Telegram Chaos

A daughter sends a telegram to her father on her clearing B.Ed exams,
Which the father receives as:
"Father, your daughter has been successful in BED."

A husband, while he is on a business trip to a hill station sends a telegram to his wife:
"I wish you were here."
The message received by wife:
"I wish you were her."

A wife with near maturing pregnancy goes to railway station to return to her husband. At the reservation counter, while her turn came, it was the last ticket. Taking pity on a very old lady next to her in the queue,she offered her berth to the old lady and sent a telegram to her husband which reached him as:
"Shall be coming tomorrow, heavy rush in the train, gave birth to an old lady."


E-mail Ooops

An Illinois man left the snowballed streets of Chicago for a vacation in Florida.

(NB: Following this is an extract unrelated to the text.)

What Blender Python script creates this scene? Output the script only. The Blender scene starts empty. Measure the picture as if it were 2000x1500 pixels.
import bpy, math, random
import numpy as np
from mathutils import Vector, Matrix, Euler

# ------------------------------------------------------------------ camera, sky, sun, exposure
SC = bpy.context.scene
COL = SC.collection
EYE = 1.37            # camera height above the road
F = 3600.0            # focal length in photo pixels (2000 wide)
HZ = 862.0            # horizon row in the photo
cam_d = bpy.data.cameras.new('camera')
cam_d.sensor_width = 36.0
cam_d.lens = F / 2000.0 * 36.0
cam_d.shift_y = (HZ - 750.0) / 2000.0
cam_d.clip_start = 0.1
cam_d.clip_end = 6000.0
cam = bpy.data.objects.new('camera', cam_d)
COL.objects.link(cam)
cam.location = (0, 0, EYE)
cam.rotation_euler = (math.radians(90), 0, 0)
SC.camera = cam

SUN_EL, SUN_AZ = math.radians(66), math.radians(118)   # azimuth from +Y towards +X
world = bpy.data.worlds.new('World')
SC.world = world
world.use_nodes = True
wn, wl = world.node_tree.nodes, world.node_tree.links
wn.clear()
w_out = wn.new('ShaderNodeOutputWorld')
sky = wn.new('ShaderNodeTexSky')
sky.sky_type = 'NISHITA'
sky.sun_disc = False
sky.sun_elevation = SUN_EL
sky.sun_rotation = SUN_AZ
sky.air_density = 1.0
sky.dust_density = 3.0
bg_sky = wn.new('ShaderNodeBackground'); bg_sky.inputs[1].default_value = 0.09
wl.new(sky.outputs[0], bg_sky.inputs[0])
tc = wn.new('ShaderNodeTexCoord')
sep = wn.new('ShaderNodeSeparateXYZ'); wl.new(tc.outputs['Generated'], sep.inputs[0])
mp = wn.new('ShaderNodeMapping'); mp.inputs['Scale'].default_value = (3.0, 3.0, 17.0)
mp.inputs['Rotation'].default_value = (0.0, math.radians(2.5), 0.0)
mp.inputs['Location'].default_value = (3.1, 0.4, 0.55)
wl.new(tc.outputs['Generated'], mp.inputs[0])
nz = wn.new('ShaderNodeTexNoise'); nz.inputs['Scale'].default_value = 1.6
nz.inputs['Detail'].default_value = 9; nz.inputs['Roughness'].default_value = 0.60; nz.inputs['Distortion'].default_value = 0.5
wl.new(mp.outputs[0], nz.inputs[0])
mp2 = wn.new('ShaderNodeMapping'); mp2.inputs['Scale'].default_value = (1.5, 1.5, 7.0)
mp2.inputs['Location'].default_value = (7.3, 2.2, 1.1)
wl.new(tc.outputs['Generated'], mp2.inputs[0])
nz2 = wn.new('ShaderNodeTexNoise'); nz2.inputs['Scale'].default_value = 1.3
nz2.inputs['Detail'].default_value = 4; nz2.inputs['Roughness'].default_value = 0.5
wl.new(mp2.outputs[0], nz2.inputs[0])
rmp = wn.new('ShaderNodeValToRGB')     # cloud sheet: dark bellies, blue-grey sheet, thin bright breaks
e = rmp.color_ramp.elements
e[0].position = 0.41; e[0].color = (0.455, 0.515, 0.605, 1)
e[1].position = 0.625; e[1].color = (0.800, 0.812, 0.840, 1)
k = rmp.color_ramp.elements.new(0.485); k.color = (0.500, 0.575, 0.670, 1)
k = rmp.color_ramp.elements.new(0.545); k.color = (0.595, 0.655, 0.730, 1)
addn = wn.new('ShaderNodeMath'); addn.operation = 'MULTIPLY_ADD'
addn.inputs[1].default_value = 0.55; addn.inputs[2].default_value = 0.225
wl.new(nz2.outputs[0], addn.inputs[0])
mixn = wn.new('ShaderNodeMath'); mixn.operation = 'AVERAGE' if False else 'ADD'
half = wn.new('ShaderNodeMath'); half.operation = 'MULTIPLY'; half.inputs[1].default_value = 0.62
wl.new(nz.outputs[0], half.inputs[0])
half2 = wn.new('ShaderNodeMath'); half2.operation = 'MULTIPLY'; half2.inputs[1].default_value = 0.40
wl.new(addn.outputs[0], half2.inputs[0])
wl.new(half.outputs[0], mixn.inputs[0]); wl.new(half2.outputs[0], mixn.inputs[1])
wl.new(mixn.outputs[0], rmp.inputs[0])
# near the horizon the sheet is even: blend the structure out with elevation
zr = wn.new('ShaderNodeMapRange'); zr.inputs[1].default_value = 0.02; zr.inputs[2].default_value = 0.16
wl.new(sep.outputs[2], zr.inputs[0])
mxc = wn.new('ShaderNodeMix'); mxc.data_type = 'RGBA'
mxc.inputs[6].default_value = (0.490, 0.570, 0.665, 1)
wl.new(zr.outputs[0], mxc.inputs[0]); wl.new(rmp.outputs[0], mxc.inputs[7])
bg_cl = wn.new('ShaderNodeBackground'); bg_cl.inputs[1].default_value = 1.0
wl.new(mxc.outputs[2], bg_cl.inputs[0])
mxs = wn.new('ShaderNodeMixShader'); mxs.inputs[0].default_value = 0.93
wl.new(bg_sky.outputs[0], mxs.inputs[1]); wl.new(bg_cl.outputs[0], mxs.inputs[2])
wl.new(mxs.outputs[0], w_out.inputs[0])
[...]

His wife was on a business trip and was planning to meet him there the next day. When he reached his hotel, he decided to send his wife a quick e-mail. Unable to find the scrap of paper on which he had written her e-mail address, he did his best to type it in from memory. Unfortunately, he missed one letter and his note was directed instead to an elderly preacher's wife, whose husband had passed away only the day before. When the grieving widow checked her e-mail, she took one look at the monitor, let out a piercing scream, and fell to the floor in a dead faint.At the sound, her family rushed into the room and saw this note on the screen:

Dearest Wife, Just got checked in. Everything prepared for your arrival tomorrow.
Your Loving Husband.
PS: Sure is hot down here.


Wrong Number

A woman suspects her husband is cheating on her. One day, she dials her home and a strange woman answers.

The woman says, "Who is this?"

"This is the maid," answered the woman.

"We don't have a maid," said the woman.

The maid says, "I was hired this morning by the man of the house.

The woman says, "Well, this is his wife. Is he there?"

The maid replied, "He is upstairs in the bedroom with someone who I figured was his wife."

The woman is fuming. she says to the maid, "Listen, would you like to make $50,000?"

The maid says, "What will I have to do?"

The woman tells her, "I want you to get my gun from the desk, and shoot the jerk and the witch he's with."

The maid puts the phone down; the woman hears footsteps and then gun shots. The maid comes back to the phone, "What do I do with the bodies?"

The woman says, "Throw them in the swimming pool."

Puzzled, the maid answers, "But there's no pool here."